Copy out all of the material exactly as presented.

######

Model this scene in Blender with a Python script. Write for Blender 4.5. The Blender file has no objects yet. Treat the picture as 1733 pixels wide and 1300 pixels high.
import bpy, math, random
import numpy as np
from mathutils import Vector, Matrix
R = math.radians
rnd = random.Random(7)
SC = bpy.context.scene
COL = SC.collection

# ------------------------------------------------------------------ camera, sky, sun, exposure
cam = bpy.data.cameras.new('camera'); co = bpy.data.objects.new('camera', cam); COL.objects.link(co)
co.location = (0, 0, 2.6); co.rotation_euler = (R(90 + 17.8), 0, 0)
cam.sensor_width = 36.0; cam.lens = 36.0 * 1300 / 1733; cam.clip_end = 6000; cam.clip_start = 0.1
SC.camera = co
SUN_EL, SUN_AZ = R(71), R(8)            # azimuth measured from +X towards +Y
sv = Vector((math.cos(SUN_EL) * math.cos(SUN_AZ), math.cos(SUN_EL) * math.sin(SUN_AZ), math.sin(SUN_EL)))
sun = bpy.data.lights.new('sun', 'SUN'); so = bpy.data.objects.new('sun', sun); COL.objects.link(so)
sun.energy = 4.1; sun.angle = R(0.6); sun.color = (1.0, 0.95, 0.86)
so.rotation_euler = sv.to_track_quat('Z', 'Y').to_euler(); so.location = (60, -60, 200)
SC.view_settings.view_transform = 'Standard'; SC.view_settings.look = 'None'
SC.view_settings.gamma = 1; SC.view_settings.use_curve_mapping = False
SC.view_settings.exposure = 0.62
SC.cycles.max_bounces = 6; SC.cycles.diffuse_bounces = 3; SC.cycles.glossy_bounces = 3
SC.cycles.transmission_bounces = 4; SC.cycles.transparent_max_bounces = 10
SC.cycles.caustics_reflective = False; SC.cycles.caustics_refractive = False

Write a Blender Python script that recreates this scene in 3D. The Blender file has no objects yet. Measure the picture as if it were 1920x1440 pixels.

######

Answer to the problem:
Model this scene in Blender with a Python script. Write for Blender 4.5. The Blender file has no objects yet. Treat the picture as 1733 pixels wide and 1300 pixels high.
import bpy, math, random
import numpy as np
from mathutils import Vector, Matrix
R = math.radians
rnd = random.Random(7)
SC = bpy.context.scene
COL = SC.collection

# ------------------------------------------------------------------ camera, sky, sun, exposure
cam = bpy.data.cameras.new('camera'); co = bpy.data.objects.new('camera', cam); COL.objects.link(co)
co.location = (0, 0, 2.6); co.rotation_euler = (R(90 + 17.8), 0, 0)
cam.sensor_width = 36.0; cam.lens = 36.0 * 1300 / 1733; cam.clip_end = 6000; cam.clip_start = 0.1
SC.camera = co
SUN_EL, SUN_AZ = R(71), R(8)            # azimuth measured from +X towards +Y
sv = Vector((math.cos(SUN_EL) * math.cos(SUN_AZ), math.cos(SUN_EL) * math.sin(SUN_AZ), math.sin(SUN_EL)))
sun = bpy.data.lights.new('sun', 'SUN'); so = bpy.data.objects.new('sun', sun); COL.objects.link(so)
sun.energy = 4.1; sun.angle = R(0.6); sun.color = (1.0, 0.95, 0.86)
so.rotation_euler = sv.to_track_quat('Z', 'Y').to_euler(); so.location = (60, -60, 200)
SC.view_settings.view_transform = 'Standard'; SC.view_settings.look = 'None'
SC.view_settings.gamma = 1; SC.view_settings.use_curve_mapping = False
SC.view_settings.exposure = 0.62
SC.cycles.max_bounces = 6; SC.cycles.diffuse_bounces = 3; SC.cycles.glossy_bounces = 3
SC.cycles.transmission_bounces = 4; SC.cycles.transparent_max_bounces = 10
SC.cycles.caustics_reflective = False; SC.cycles.caustics_refractive = False

Write a Blender Python script that recreates this scene in 3D. The Blender file has no objects yet. Measure the picture as if it were 1920x1440 pixels.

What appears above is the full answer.